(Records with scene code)
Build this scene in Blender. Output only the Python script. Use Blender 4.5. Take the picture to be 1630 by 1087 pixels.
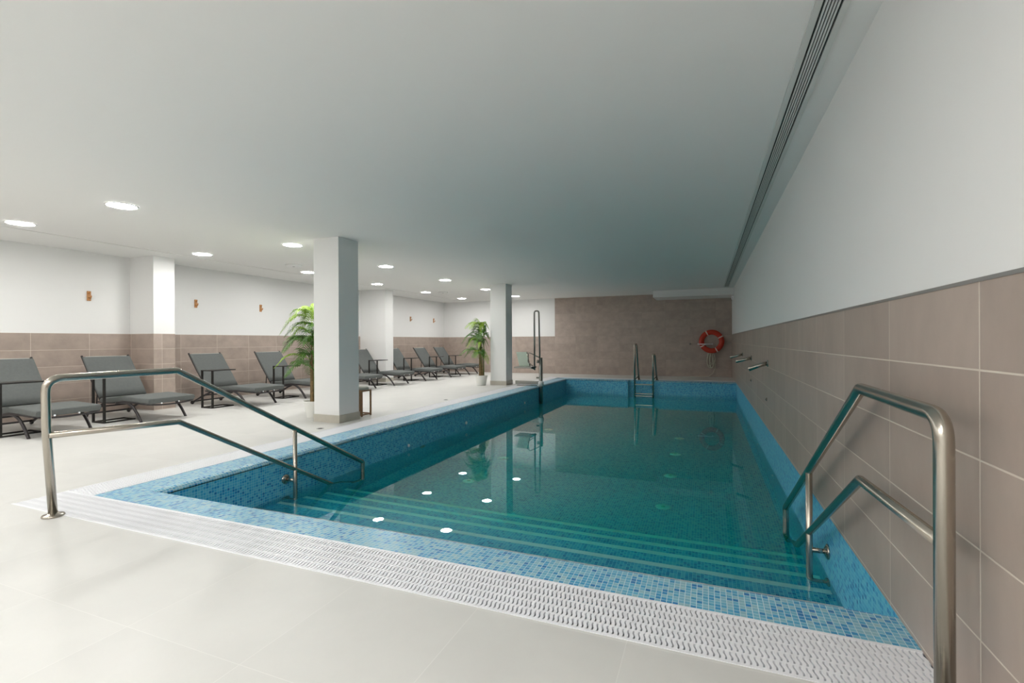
import bpy, math, random
from mathutils import Vector, Matrix
random.seed(7)
S = bpy.context.scene
for o in list(bpy.data.objects): bpy.data.objects.remove(o)
COL = S.collection

# ---------------------------------------------------------------- camera
def make_camera():
    F = 771.64; yaw, pit, rol = .3814, -.0008, .0051
    c, s = math.cos(yaw), math.sin(yaw); cp, sp = math.cos(pit), math.sin(pit); cr, sr = math.cos(rol), math.sin(rol)
    fw = Vector((-s*cp, c*cp, sp)); u0 = Vector((s*sp, -c*sp, cp)); r0 = Vector((c, s, 0))
    R = r0*cr - u0*sr; U = r0*sr + u0*cr
    cam = bpy.data.cameras.new('camera'); o = bpy.data.objects.new('camera', cam); COL.objects.link(o)
    cam.sensor_width = 36; cam.sensor_fit = 'HORIZONTAL'; cam.lens = F/1630*36; cam.clip_start = .05; cam.clip_end = 100
    m = Matrix((R, U, -fw)).transposed().to_4x4(); m.translation = Vector((0, 0, 1.2)); o.matrix_world = m
    S.camera = o
make_camera()

# ---------------------------------------------------------------- light and exposure
LAMP_E = 132.0           # downlight diffuser emission
LAMP_COL = (1.0, .985, .955)
S.view_settings.view_transform = 'Standard'; S.view_settings.look = 'None'
S.view_settings.gamma = 1; S.view_settings.use_curve_mapping = False
S.view_settings.exposure = 0.0
W = bpy.data.worlds.new('world'); S.world = W; W.use_nodes = True
W.node_tree.nodes['Background'].inputs[0].default_value = (0.02, 0.02, 0.02, 1)
W.node_tree.nodes['Background'].inputs[1].default_value = 0.1

# ---------------------------------------------------------------- dimensions (metres, z = 0 is the deck)
XR = .764; XL = -9.8; YB = 17.1; YF = -3.2; ZC = 2.76
YG, YC, YI = 1.968, 2.313, 2.57          # front: grate outer, coping outer, pool edge
XG, XC, XI = -4.833, -4.4875, -4.137     # left side: same
YBI, YBC, YBG = 14.9, 15.2, 15.52        # back side: same
ZW = -.42
LX = (-6.143, -8.233); LY0, LYD = 3.458, 2.441

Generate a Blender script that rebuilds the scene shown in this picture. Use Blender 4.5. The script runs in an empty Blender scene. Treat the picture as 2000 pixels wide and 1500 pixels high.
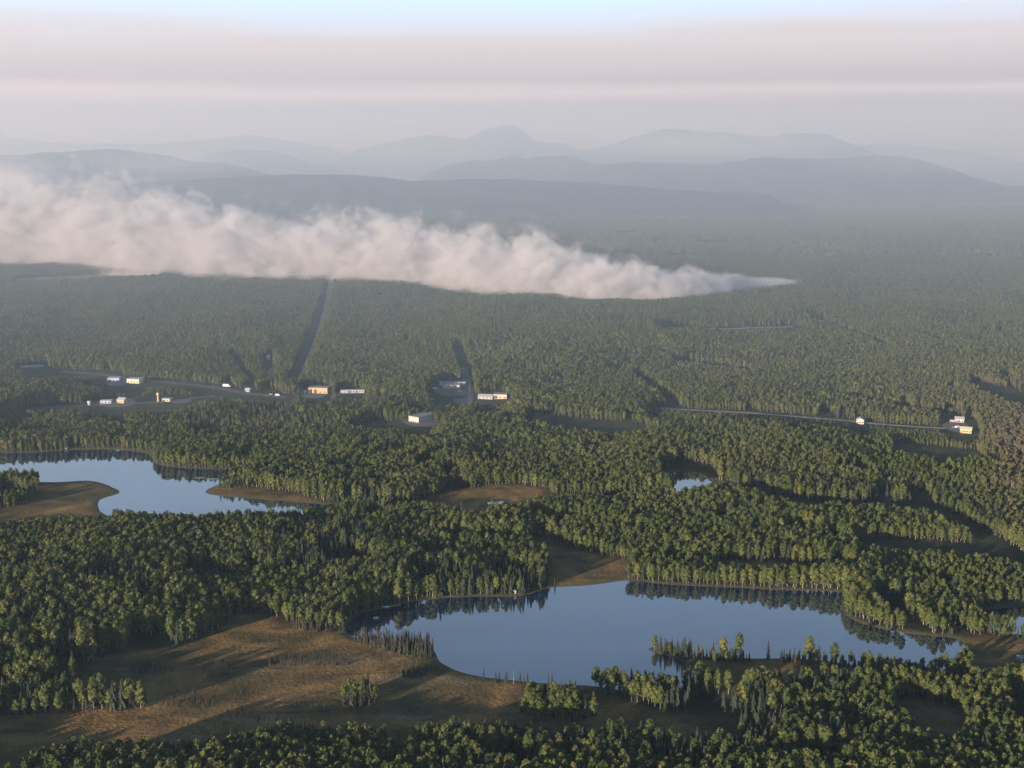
import bpy, bmesh, math, random
import numpy as np
from mathutils import Vector, Matrix

R = math.radians
S = bpy.context.scene
COL = S.collection
rnd = random.Random(7)
rng = np.random.default_rng(11)

# ------------------------------------------------------------------ camera
CAM_H = 280.0
FPX = 2600.0                       # focal length in pixels of the 2000 px wide photograph
PITCH = math.atan(450.0 / FPX)     # horizon lies at y = 300
cam_d = bpy.data.cameras.new("camera")
cam_d.sensor_width = 36.0
cam_d.lens = 36.0 * FPX / 2000.0
cam_d.clip_start = 1.0
cam_d.clip_end = 300000.0
cam = bpy.data.objects.new("camera", cam_d)
COL.objects.link(cam)
cam.location = (0, 0, CAM_H)
cam.rotation_euler = (math.pi / 2 - PITCH, 0, 0)
S.camera = cam

# ------------------------------------------------------------------ light
SUN_EL = R(8.7)
SUN_AZ = R(42.0)                   # the sun stands behind the camera, this far to its left
sun_dir = Vector((-math.sin(SUN_AZ) * math.cos(SUN_EL), -math.cos(SUN_AZ) * math.cos(SUN_EL), math.sin(SUN_EL)))
sd = bpy.data.lights.new("sun", 'SUN')
sd.energy = 5.0
sd.angle = R(0.6)
sd.color = (1.0, 0.875, 0.77)
sun = bpy.data.objects.new("sun", sd)
COL.objects.link(sun)
sun.rotation_euler = sun_dir.to_track_quat('Z', 'Y').to_euler()

W = bpy.data.worlds.new("World")
S.world = W
W.use_nodes = True
nt = W.node_tree
nt.nodes.clear()
def wn(t, **k):
    n = nt.nodes.new(t)
    for a, v in k.items():
        setattr(n, a, v)
    return n
def wmath(op, a, b=None, c=None, clamp=False):
    n = wn('ShaderNodeMath', operation=op, use_clamp=clamp)
    for i, v in enumerate((a, b, c)):
        if v is None:
            continue
        if isinstance(v, (int, float)):
            n.inputs[i].default_value = v
        else:
            nt.links.new(v, n.inputs[i])
    return n.outputs[0]
sky = wn('ShaderNodeTexSky', sky_type='NISHITA')
sky.sun_disc = False
sky.sun_elevation = SUN_EL
sky.sun_rotation = math.atan2(sun_dir.x, sun_dir.y)
sky.altitude = 300
sky.air_density = 1.0
sky.dust_density = 0.5
sky.ozone_density = 5.0
bg = wn('ShaderNodeBackground')
bg.inputs[1].default_value = 0.05
nt.links.new(sky.outputs[0], bg.inputs[0])
# the smoke layer that lies along the whole horizon
tc = wn('ShaderNodeTexCoord')
sep = wn('ShaderNodeSeparateXYZ')
nt.links.new(tc.outputs['Generated'], sep.inputs[0])
elev = wmath('MULTIPLY', wmath('ARCSINE', sep.outputs[2]), 180 / math.pi)
mp = wn('ShaderNodeMapping')
mp.inputs['Scale'].default_value = (1.6, 1.6, 30.0)
nt.links.new(tc.outputs['Generated'], mp.inputs[0])
nz = wn('ShaderNodeTexNoise')
nz.inputs['Scale'].default_value = 2.2
nz.inputs['Detail'].default_value = 4.0
nt.links.new(mp.outputs[0], nz.inputs[0])
elev2 = wmath('ADD', elev, wmath('MULTIPLY', wmath('SUBTRACT', nz.outputs[0], 0.5), 2.2))
mr = wn('ShaderNodeMapRange', interpolation_type='SMOOTHSTEP')
nt.links.new(elev2, mr.inputs[0])
mr.inputs[1].default_value = 4.4
mr.inputs[2].default_value = 7.4
mr.inputs[3].default_value = 0.92
mr.inputs[4].default_value = 0.0
bg2 = wn('ShaderNodeBackground')
bg2.inputs[1].default_value = 1.0
cr = wn('ShaderNodeValToRGB')
el = cr.color_ramp.elements
while len(el) > 1: el.remove(el[-1])
LAY = [(0.0, (.32, .27, .285)), (1.4, (.31, .25, .255)), (2.0, (.305, .235, .23)), (2.5, (.50, .385, .345)), (2.95, (.32, .24, .23)), (4.0, (.405, .33, .305)), (5.5, (.46, .415, .395)), (8.0, (.5, .5, .5))]
el[0].position, el[0].color = 0.0, (*LAY[0][1], 1)
for e_, c_ in LAY[1:]:
    q = el.new(e_ / 8.0); q.color = (*c_, 1)
elev3 = wmath('ADD', elev, wmath('MULTIPLY', wmath('SUBTRACT', nz.outputs[0], 0.5), 1.0))
nt.links.new(wmath('DIVIDE', elev3, 8.0, None, True), cr.inputs[0])
nt.links.new(cr.outputs[0], bg2.inputs[0])
mx = wn('ShaderNodeMixShader')
nt.links.new(mr.outputs[0], mx.inputs[0])
# above it a thin pale veil that thins out towards the zenith
mr2 = wn('ShaderNodeMapRange', interpolation_type='SMOOTHSTEP')
nt.links.new(elev2, mr2.inputs[0])
mr2.inputs[1].default_value = 5.0
mr2.inputs[2].default_value = 30.0
mr2.inputs[3].default_value = 0.9
mr2.inputs[4].default_value = 0.0
bg3 = wn('ShaderNodeBackground')
bg3.inputs[0].default_value = (0.43, 0.65, 0.96, 1)
mx2 = wn('ShaderNodeMixShader')
nt.links.new(mr2.outputs[0], mx2.inputs[0])
nt.links.new(bg.outputs[0], mx2.inputs[1])
nt.links.new(bg3.outputs[0], mx2.inputs[2])
nt.links.new(mx2.outputs[0], mx.inputs[1])
nt.links.new(bg2.outputs[0], mx.inputs[2])
wo = wn('ShaderNodeOutputWorld')
nt.links.new(mx.outputs[0], wo.inputs[0])

S.view_settings.view_transform = 'Standard'
S.view_settings.look = 'None'
S.view_settings.gamma = 1.0
S.view_settings.use_curve_mapping = False
S.view_settings.exposure = 0.97
S.cycles.max_bounces = 6
S.cycles.diffuse_bounces = 1
S.cycles.glossy_bounces = 2
S.cycles.transmission_bounces = 2
S.cycles.volume_bounces = 2
S.cycles.volume_max_steps = 512
S.cycles.use_denoising = True
try:
    S.cycles.denoiser = 'OPENIMAGEDENOISE'
    S.cycles.denoising_input_passes = 'RGB_ALBEDO_NORMAL'
except Exception:
    pass

# ------------------------------------------------------------------ helpers
cpi, spi = math.cos(PITCH), math.sin(PITCH)
def ray(px, py):
    a = (px - 1000.0) / FPX
    b = (750.0 - py) / FPX
    return a, cpi + b * spi, -spi + b * cpi
def ground(px, py, z=0.0):
    dx, dy, dz = ray(px, py)
    t = (z - CAM_H) / dz
    return dx * t, dy * t
def gpts(pts):
    return [ground(*p) for p in pts]
def project(x, y, z):
    zz = z - CAM_H
    f = y * cpi - zz * spi
    u = y * spi + zz * cpi
    return 1000 + FPX * x / f, 750 - FPX * u / f

def chaikin(p, n=2, closed=True):
    p = [tuple(q) for q in p]
    for _ in range(n):
        o = []
        m = len(p)
        for i in range(m if closed else m - 1):
            a, b = p[i], p[(i + 1) % m]
            o.append((a[0] * .75 + b[0] * .25, a[1] * .75 + b[1] * .25))
            o.append((a[0] * .25 + b[0] * .75, a[1] * .25 + b[1] * .75))
        if not closed:
            o = [p[0]] + o + [p[-1]]
        p = o
    return p

def hash2(ix, iy, seed):
    h = (ix.astype(np.int64) * 374761393 + iy.astype(np.int64) * 668265263 + seed * 974634777) & 0x7fffffff
    h = ((h ^ (h >> 13)) * 1274126177) & 0x7fffffff
    h = h ^ (h >> 16)
    return (h & 0xffffff) / float(0xffffff)
def vnoise(x, y, scale, seed=0, octs=3):
    x = np.asarray(x, float) / scale
    y = np.asarray(y, float) / scale
    out = np.zeros_like(x)
    amp, tot = 1.0, 0.0
    for o in range(octs):
        ix, iy = np.floor(x), np.floor(y)
        fx, fy = x - ix, y - iy
        fx = fx * fx * (3 - 2 * fx)
        fy = fy * fy * (3 - 2 * fy)
        a = hash2(ix, iy, seed + o)
        b = hash2(ix + 1, iy, seed + o)
        c = hash2(ix, iy + 1, seed + o)
        d = hash2(ix + 1, iy + 1, seed + o)
        out += amp * ((a * (1 - fx) + b * fx) * (1 - fy) + (c * (1 - fx) + d * fx) * fy)
        tot += amp
        amp *= 0.5
        x, y = x * 2.03 + 17.3, y * 2.03 + 5.1
    return out / tot

def tag(o, label=None, cat=None, group=None, kind=None):
    if label: o['label'] = label
    if cat: o['category'] = cat
    if group: o['group'] = group
    if kind: o['kind'] = kind
    return o
def mesh_obj(name, verts, faces, mat=None, parent=None, smooth=False, loc=None):
    me = bpy.data.meshes.new(name)
    me.from_pydata(verts, [], faces)
    if smooth:
        me.polygons.foreach_set('use_smooth', [True] * len(me.polygons))
    if mat:
        me.materials.append(mat)
    me.update()
    o = bpy.data.objects.new(name, me)
    COL.objects.link(o)
    if parent: o.parent = parent
    if loc is not None: o.location = loc
    return o
def empty(name, loc, rz=0.0):
    o = bpy.data.objects.new(name, None)
    o.empty_display_size = 1
    COL.objects.link(o)
    o.location = loc
    o.rotation_euler = (0, 0, rz)
    return o

# ------------------------------------------------------------------ materials
def mat_new(name):
    m = bpy.data.materials.new(name)
    m.use_nodes = True
    t = m.node_tree
    t.nodes.clear()
    out = t.nodes.new('ShaderNodeOutputMaterial')
    return m, t, out
def N(t, typ, **k):
    n = t.nodes.new(typ)
    for a, v in k.items():
        setattr(n, a, v)
    return n
def principled(t, out, rough=0.9, spec=0.2):
    b = N(t, 'ShaderNodeBsdfPrincipled')
    b.inputs['Roughness'].default_value = rough
    b.inputs['Specular IOR Level'].default_value = spec
    t.links.new(b.outputs[0], out.inputs[0])
    return b
def ramp(t, fac, stops):
    r = N(t, 'ShaderNodeValToRGB')
    e = r.color_ramp.elements
    while len(e) > 1:
        e.remove(e[-1])
    e[0].position, e[0].color = stops[0][0], (*stops[0][1], 1)
    for p, c in stops[1:]:
        x = e.new(p)
        x.color = (*c, 1)
    t.links.new(fac, r.inputs[0])
    return r.outputs[0]
def mixc(t, fac, a, b, mode='MIX'):
    m = N(t, 'ShaderNodeMix', data_type='RGBA', blend_type=mode)
    for s, v in ((m.inputs[0], fac), (m.inputs[6], a), (m.inputs[7], b)):
        if isinstance(v, (int, float)):
            s.default_value = v
        elif isinstance(v, tuple):
            s.default_value = (*v, 1)
        else:
            t.links.new(v, s)
    return m.outputs[2]
def tnoise(t, scale, detail=4.0, coord=None, dist=0.0):
    n = N(t, 'ShaderNodeTexNoise')
    n.inputs['Scale'].default_value = scale
    n.inputs['Detail'].default_value = detail
    n.inputs['Distortion'].default_value = dist
    if coord is not None:
        t.links.new(coord, n.inputs[0])
    return n.outputs[0]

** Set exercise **
Skip the pictures and repeat, word for word, the lines from the one containing "Generate a Blender" to the one containing "rng = np.random.default_rng(11)", keeping both of those lines.

** The answer **
Generate a Blender script that rebuilds the scene shown in this picture. Use Blender 4.5. The script runs in an empty Blender scene. Treat the picture as 2000 pixels wide and 1500 pixels high.
import bpy, bmesh, math, random
import numpy as np
from mathutils import Vector, Matrix

R = math.radians
S = bpy.context.scene
COL = S.collection
rnd = random.Random(7)
rng = np.random.default_rng(11)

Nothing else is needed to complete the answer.